How selfish is man?
Reviewing the literature on the dictator game and the ultimatum game.
Exousiology postulates three principles of mass behavior: materialism, or poor, overly concrete, consumptive, and degenerative taste (for example, preferring another Bugatti to funding exousiology, or placing little value on the sanctity of marriage, i.e. lacking proper disgust for butthole fetishists); narcissism, or egalitarianism; and hedonism, or high time preference and lack of concern for the social whole. Each of these relate to the literature on selfishness and altruism. Immaterial taste, humility, and non-hedonism are in-line with altruistic behavior.

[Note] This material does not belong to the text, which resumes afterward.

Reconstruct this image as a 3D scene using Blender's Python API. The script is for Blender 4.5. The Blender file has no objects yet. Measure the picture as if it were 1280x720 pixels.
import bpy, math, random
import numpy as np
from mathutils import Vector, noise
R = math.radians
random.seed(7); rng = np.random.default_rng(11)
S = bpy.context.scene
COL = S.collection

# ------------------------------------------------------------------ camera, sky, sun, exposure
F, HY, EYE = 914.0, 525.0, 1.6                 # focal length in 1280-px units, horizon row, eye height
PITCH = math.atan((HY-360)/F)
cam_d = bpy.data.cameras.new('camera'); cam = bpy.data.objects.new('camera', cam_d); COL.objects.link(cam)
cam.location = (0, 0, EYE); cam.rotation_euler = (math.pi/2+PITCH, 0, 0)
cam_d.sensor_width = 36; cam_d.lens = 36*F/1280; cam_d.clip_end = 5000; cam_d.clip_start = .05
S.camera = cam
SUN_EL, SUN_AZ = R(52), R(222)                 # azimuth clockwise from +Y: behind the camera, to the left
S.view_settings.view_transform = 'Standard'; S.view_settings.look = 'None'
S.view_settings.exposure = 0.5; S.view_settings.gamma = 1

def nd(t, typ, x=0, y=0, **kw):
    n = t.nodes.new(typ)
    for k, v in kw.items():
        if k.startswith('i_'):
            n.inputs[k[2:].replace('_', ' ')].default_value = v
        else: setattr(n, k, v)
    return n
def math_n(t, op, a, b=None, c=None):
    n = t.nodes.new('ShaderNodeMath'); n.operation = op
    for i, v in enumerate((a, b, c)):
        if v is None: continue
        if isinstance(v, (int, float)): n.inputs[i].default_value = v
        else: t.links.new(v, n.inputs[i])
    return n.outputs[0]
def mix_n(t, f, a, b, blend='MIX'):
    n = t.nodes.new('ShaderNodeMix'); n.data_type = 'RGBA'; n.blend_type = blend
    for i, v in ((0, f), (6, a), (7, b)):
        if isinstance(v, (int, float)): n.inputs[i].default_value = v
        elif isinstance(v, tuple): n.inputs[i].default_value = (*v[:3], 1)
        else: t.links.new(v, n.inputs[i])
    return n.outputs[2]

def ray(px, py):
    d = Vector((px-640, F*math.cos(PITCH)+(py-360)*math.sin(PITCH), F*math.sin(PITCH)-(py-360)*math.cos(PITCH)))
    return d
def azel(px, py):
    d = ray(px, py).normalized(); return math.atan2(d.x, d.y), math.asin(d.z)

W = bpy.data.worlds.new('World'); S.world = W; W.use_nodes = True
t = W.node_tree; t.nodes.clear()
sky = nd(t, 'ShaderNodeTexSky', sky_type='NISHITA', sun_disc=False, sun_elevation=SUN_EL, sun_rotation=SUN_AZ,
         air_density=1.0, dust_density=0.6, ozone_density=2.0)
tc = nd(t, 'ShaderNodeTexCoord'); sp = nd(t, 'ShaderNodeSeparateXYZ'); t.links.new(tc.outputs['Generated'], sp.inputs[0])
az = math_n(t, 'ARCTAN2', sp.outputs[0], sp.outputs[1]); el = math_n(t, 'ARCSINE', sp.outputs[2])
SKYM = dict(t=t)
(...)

In fact, altruism could conceivably be the general factor underlying materialism, narcissism, and hedonism. It is easy to see that as selfishness increases, taste will become more earthly, more centered around this life and less around transcendent truth and beauty; the selfish person will demand equality when below average because he is narcissistic and wishes to maximize his own possesions, at an opportunity cost to the whole (exousiology needs reparations more than 85 IQ blacks); and the selfish man will have a time-preference aligned with maximizing the utils he experiences in his awfully short life, while the altruist will have a much lower time preference due to caring for future generations.
Therefore, in this article, I review the existing literature regarding human altruism, with one eye particularly focused on that literature’s relation to the three hypothesized principles and another focused on estimating the true probability distribution of “altruism,” as it is hypothesized that high altruism is a rare, elite trait, not common to the average peasant.